Information supplied —
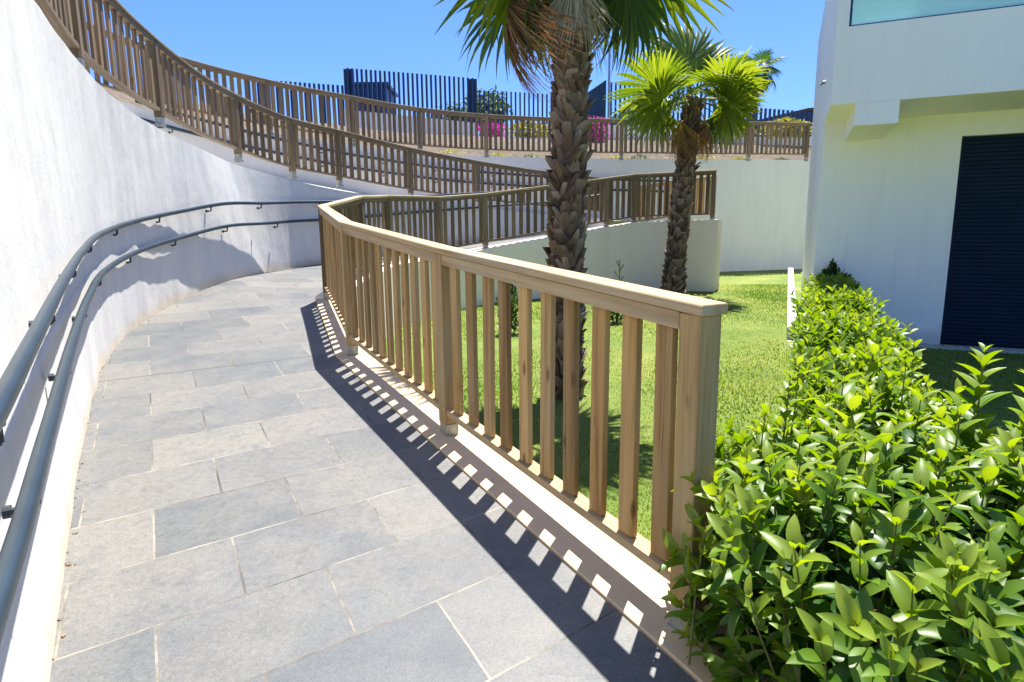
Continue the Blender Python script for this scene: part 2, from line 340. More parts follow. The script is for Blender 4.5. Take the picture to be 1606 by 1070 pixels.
W_BZ = [ramp_plane(*b) if z is None else z for b, z in zip(W_BASE, W_BZ)]
W_TOP = [(-.42, -1.6, 1.7), (-.77, .22, 1.6), (-1.2, 1.05, 1.53), (-1.55, 1.62, 1.50), (-2.22, 2.85, 1.43), (-2.80, 3.98, 1.38), (-3.27, 5.0, 1.343), (-3.65, 6.1, 1.26),
         (-3.905, 7.2, 1.2), (-3.95, 8.3, 1.11), (-3.935, 9.26, 1.025), (-3.515, 10.29, .895), (-2.98, 10.93, .78), (-1.93, 12.15, .68), (-.70, 13.52, .57), (.93, 14.83, .45), (2.35, 15.42, .35)]
F3 = [(-2.75, 3.75, 2.36), (-3.45, 5.3, 2.285), (-4.03, 7.52, 2.23), (-4.10, 9.76, 2.096), (-3.67, 10.86, 1.943), (-3.06, 11.5, 1.85), (-1.97, 12.65, 1.69), (-.715, 13.95, 1.573), (.984, 15.2, 1.44), (2.4, 15.75, 1.33)]
BW = [(-7.0, 4.0, 2.6), (-7.0, 6, 2.5), (-6.9, 7.8, 2.36), (-6.55, 9.4, 2.24), (-6.1, 10.6, 2.12), (-5.563, 11.6, 2.048), (-4.955, 12.4, 2.0), (-4.208, 13.2, 1.957), (-3.433, 13.9, 1.93),
      (-1.536, 15.8, 1.95), (.984, 16.8, 1.96), (4.745, 17.35, 1.95), (8.3, 18.15, 1.99), (10.5, 18.6, 2.0)]

# ------------------------------------------------------------------ wooden fences
def fence(label, ctrl, posts, counts, H, mats, maxb=100, sub=8, prof_cap=(.054, .034), corners=(), shade_mats=None, split=99):
    sm, pm, rm = mats; pts = spline(ctrl, sub, corners)
    root = empty('wooden_fence', (ctrl[posts[0]][0], ctrl[posts[0]][1], ctrl[posts[0]][2] - H))
    tag(root, label, 'fence')
    loc = root.location
    def rel(P): return [Vector(q) - loc for q in P]
    # cap along the whole run
    P = rel(pts); P[0] = P[0] + (P[0] - P[1]).normalized() * .055; P[-1] = P[-1] + (P[-1] - P[-2]).normalized() * .055
    cw, ch = prof_cap
    c = MB(); c.sweep(P, [(-cw, -ch), (cw, -ch), (cw, -.006), (cw - .006, 0), (-cw + .006, 0), (-cw, -.006)]); c.build('top_rail', rm, root, bevel=.004)
    # posts (one mesh, copied)
    pmb = MB(); pmb.lo_hi((-.043, -.043, .085), (.043, .043, H - ch - .002)); pme = pmb.mesh('post', pm); pme2 = pmb.mesh('post', shade_mats[1]) if shade_mats else pme
    fmb = MB(); fmb.lo_hi((-.04, -.04, -.03), (.04, .04, .083)); fmb.lo_hi((-.05, -.05, -.03), (.05, .05, .006)); fme = fmb.mesh('foot', M['foot'])
    def tang(i): a = pts[max(i - 1, 0)]; b = pts[min(i + 1, len(pts) - 1)]; return math.atan2(b.y - a.y, b.x - a.x)
    for i in posts:
        q = pts[i * sub]; o = link('post', pme if i < split else pme2, root, .005); o.location = Vector((q.x, q.y, q.z - H)) - loc; o.rotation_euler = (0, 0, tang(i * sub))
        f = link('foot', fme, o, .004)
    # bays
    bot = H - .175; sl = bot - ch - .057
    smb = MB(); smb.lo_hi((-.037, -.013, 0), (.037, .013, sl + .012)); sme1 = smb.mesh('baluster', sm); sme2 = smb.mesh('baluster', shade_mats[0]) if shade_mats else sme1
    nb = 0; extra = MB()
    for b in range(len(posts) - 1):
        sme = sme1 if b < split else sme2; rm = mats[2] if b < split else shade_mats[2]
        seg = pts[posts[b] * sub: posts[b + 1] * sub + 1]; A = np.array([tuple(v) for v in seg]); d = np.r_[0, np.cumsum(np.linalg.norm(np.diff(A[:, :2], axis=0), axis=1))]
        def at(t): return Vector([np.interp(t, d, A[:, k]) for k in range(3)])
        T0, T1 = .046, d[-1] - .046
        n = max(3, int((T1 - T0) / .22) + 1); ts = np.linspace(T0, T1, n)
        ln = rel([at(t) for t in ts])
        u = MB(); u.sweep(ln, [(-.040, -ch - .056), (.040, -ch - .056), (.040, -ch - .004), (-.040, -ch - .004)]); u.build('under_rail', rm, root)
        lo = MB(); lo.sweep(ln, [(-.034, -bot - .034), (.034, -bot - .034), (.034, -bot), (-.034, -bot)]); lo.build('bottom_rail', rm, root)
        k = counts[b]; sp = (T1 - T0) / k
        for j in range(k):
            t = T0 + sp * (j + .5) + random.uniform(-.006, .006); q = at(t); q2 = at(min(t + .02, d[-1])); q1 = at(max(t - .02, 0)); rz = math.atan2(q2.y - q1.y, q2.x - q1.x)
            z = q.z - bot + .001
            if nb < maxb:
                o = link('baluster', sme, root, .003); o.location = Vector((q.x, q.y, z)) - loc; o.rotation_euler = (random.uniform(-.006, .006), random.uniform(-.006, .006), rz)
            else:
                cx, sx = math.cos(rz), math.sin(rz)
                extra.box(Vector((q.x, q.y, z + sl / 2 + .006)) - loc, (.0325, .012, sl / 2 + .006), (cx, sx, 0), (-sx, cx, 0))
            nb += 1
    if extra.v: tag(extra.build('baluster_row', sm, root), kind='stuff')
    return root
near = (M['slat'], M['post'], M['rail']); far = (M['slat_far'], M['post_far'], M['rail_far'])
fence('pale timber balustrade beside the paved ramp, turning a corner and continuing above the garden wall', F12,
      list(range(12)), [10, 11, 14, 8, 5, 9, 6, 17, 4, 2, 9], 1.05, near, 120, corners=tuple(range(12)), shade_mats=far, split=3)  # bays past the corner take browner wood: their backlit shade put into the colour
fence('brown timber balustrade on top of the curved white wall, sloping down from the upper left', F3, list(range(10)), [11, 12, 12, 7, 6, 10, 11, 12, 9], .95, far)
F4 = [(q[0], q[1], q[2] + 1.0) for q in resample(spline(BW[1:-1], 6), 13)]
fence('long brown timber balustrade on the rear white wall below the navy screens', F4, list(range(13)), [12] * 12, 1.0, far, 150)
fence('short brown timber balustrade behind the smaller lawn palm, tight against the taller one', [(2.95, 15.2, 1.10), (3.75, 15.0, 1.21), (4.75, 15.0, 1.31)], [0, 1, 2], [5, 7], .98, (M['slat'], M['post'], M['rail']))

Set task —
Every line of the data should be copied as it stands, without the images.

Exercise result —
Continue the Blender Python script for this scene: part 2, from line 340. More parts follow. The script is for Blender 4.5. Take the picture to be 1606 by 1070 pixels.
W_BZ = [ramp_plane(*b) if z is None else z for b, z in zip(W_BASE, W_BZ)]
W_TOP = [(-.42, -1.6, 1.7), (-.77, .22, 1.6), (-1.2, 1.05, 1.53), (-1.55, 1.62, 1.50), (-2.22, 2.85, 1.43), (-2.80, 3.98, 1.38), (-3.27, 5.0, 1.343), (-3.65, 6.1, 1.26),
         (-3.905, 7.2, 1.2), (-3.95, 8.3, 1.11), (-3.935, 9.26, 1.025), (-3.515, 10.29, .895), (-2.98, 10.93, .78), (-1.93, 12.15, .68), (-.70, 13.52, .57), (.93, 14.83, .45), (2.35, 15.42, .35)]
F3 = [(-2.75, 3.75, 2.36), (-3.45, 5.3, 2.285), (-4.03, 7.52, 2.23), (-4.10, 9.76, 2.096), (-3.67, 10.86, 1.943), (-3.06, 11.5, 1.85), (-1.97, 12.65, 1.69), (-.715, 13.95, 1.573), (.984, 15.2, 1.44), (2.4, 15.75, 1.33)]
BW = [(-7.0, 4.0, 2.6), (-7.0, 6, 2.5), (-6.9, 7.8, 2.36), (-6.55, 9.4, 2.24), (-6.1, 10.6, 2.12), (-5.563, 11.6, 2.048), (-4.955, 12.4, 2.0), (-4.208, 13.2, 1.957), (-3.433, 13.9, 1.93),
      (-1.536, 15.8, 1.95), (.984, 16.8, 1.96), (4.745, 17.35, 1.95), (8.3, 18.15, 1.99), (10.5, 18.6, 2.0)]

# ------------------------------------------------------------------ wooden fences
def fence(label, ctrl, posts, counts, H, mats, maxb=100, sub=8, prof_cap=(.054, .034), corners=(), shade_mats=None, split=99):
    sm, pm, rm = mats; pts = spline(ctrl, sub, corners)
    root = empty('wooden_fence', (ctrl[posts[0]][0], ctrl[posts[0]][1], ctrl[posts[0]][2] - H))
    tag(root, label, 'fence')
    loc = root.location
    def rel(P): return [Vector(q) - loc for q in P]
    # cap along the whole run
    P = rel(pts); P[0] = P[0] + (P[0] - P[1]).normalized() * .055; P[-1] = P[-1] + (P[-1] - P[-2]).normalized() * .055
    cw, ch = prof_cap
    c = MB(); c.sweep(P, [(-cw, -ch), (cw, -ch), (cw, -.006), (cw - .006, 0), (-cw + .006, 0), (-cw, -.006)]); c.build('top_rail', rm, root, bevel=.004)
    # posts (one mesh, copied)
    pmb = MB(); pmb.lo_hi((-.043, -.043, .085), (.043, .043, H - ch - .002)); pme = pmb.mesh('post', pm); pme2 = pmb.mesh('post', shade_mats[1]) if shade_mats else pme
    fmb = MB(); fmb.lo_hi((-.04, -.04, -.03), (.04, .04, .083)); fmb.lo_hi((-.05, -.05, -.03), (.05, .05, .006)); fme = fmb.mesh('foot', M['foot'])
    def tang(i): a = pts[max(i - 1, 0)]; b = pts[min(i + 1, len(pts) - 1)]; return math.atan2(b.y - a.y, b.x - a.x)
    for i in posts:
        q = pts[i * sub]; o = link('post', pme if i < split else pme2, root, .005); o.location = Vector((q.x, q.y, q.z - H)) - loc; o.rotation_euler = (0, 0, tang(i * sub))
        f = link('foot', fme, o, .004)
    # bays
    bot = H - .175; sl = bot - ch - .057
    smb = MB(); smb.lo_hi((-.037, -.013, 0), (.037, .013, sl + .012)); sme1 = smb.mesh('baluster', sm); sme2 = smb.mesh('baluster', shade_mats[0]) if shade_mats else sme1
    nb = 0; extra = MB()
    for b in range(len(posts) - 1):
        sme = sme1 if b < split else sme2; rm = mats[2] if b < split else shade_mats[2]
        seg = pts[posts[b] * sub: posts[b + 1] * sub + 1]; A = np.array([tuple(v) for v in seg]); d = np.r_[0, np.cumsum(np.linalg.norm(np.diff(A[:, :2], axis=0), axis=1))]
        def at(t): return Vector([np.interp(t, d, A[:, k]) for k in range(3)])
        T0, T1 = .046, d[-1] - .046
        n = max(3, int((T1 - T0) / .22) + 1); ts = np.linspace(T0, T1, n)
        ln = rel([at(t) for t in ts])
        u = MB(); u.sweep(ln, [(-.040, -ch - .056), (.040, -ch - .056), (.040, -ch - .004), (-.040, -ch - .004)]); u.build('under_rail', rm, root)
        lo = MB(); lo.sweep(ln, [(-.034, -bot - .034), (.034, -bot - .034), (.034, -bot), (-.034, -bot)]); lo.build('bottom_rail', rm, root)
        k = counts[b]; sp = (T1 - T0) / k
        for j in range(k):
            t = T0 + sp * (j + .5) + random.uniform(-.006, .006); q = at(t); q2 = at(min(t + .02, d[-1])); q1 = at(max(t - .02, 0)); rz = math.atan2(q2.y - q1.y, q2.x - q1.x)
            z = q.z - bot + .001
            if nb < maxb:
                o = link('baluster', sme, root, .003); o.location = Vector((q.x, q.y, z)) - loc; o.rotation_euler = (random.uniform(-.006, .006), random.uniform(-.006, .006), rz)
            else:
                cx, sx = math.cos(rz), math.sin(rz)
                extra.box(Vector((q.x, q.y, z + sl / 2 + .006)) - loc, (.0325, .012, sl / 2 + .006), (cx, sx, 0), (-sx, cx, 0))
            nb += 1
    if extra.v: tag(extra.build('baluster_row', sm, root), kind='stuff')
    return root
near = (M['slat'], M['post'], M['rail']); far = (M['slat_far'], M['post_far'], M['rail_far'])
fence('pale timber balustrade beside the paved ramp, turning a corner and continuing above the garden wall', F12,
      list(range(12)), [10, 11, 14, 8, 5, 9, 6, 17, 4, 2, 9], 1.05, near, 120, corners=tuple(range(12)), shade_mats=far, split=3)  # bays past the corner take browner wood: their backlit shade put into the colour
fence('brown timber balustrade on top of the curved white wall, sloping down from the upper left', F3, list(range(10)), [11, 12, 12, 7, 6, 10, 11, 12, 9], .95, far)
F4 = [(q[0], q[1], q[2] + 1.0) for q in resample(spline(BW[1:-1], 6), 13)]
fence('long brown timber balustrade on the rear white wall below the navy screens', F4, list(range(13)), [12] * 12, 1.0, far, 150)
fence('short brown timber balustrade behind the smaller lawn palm, tight against the taller one', [(2.95, 15.2, 1.10), (3.75, 15.0, 1.21), (4.75, 15.0, 1.31)], [0, 1, 2], [5, 7], .98, (M['slat'], M['post'], M['rail']))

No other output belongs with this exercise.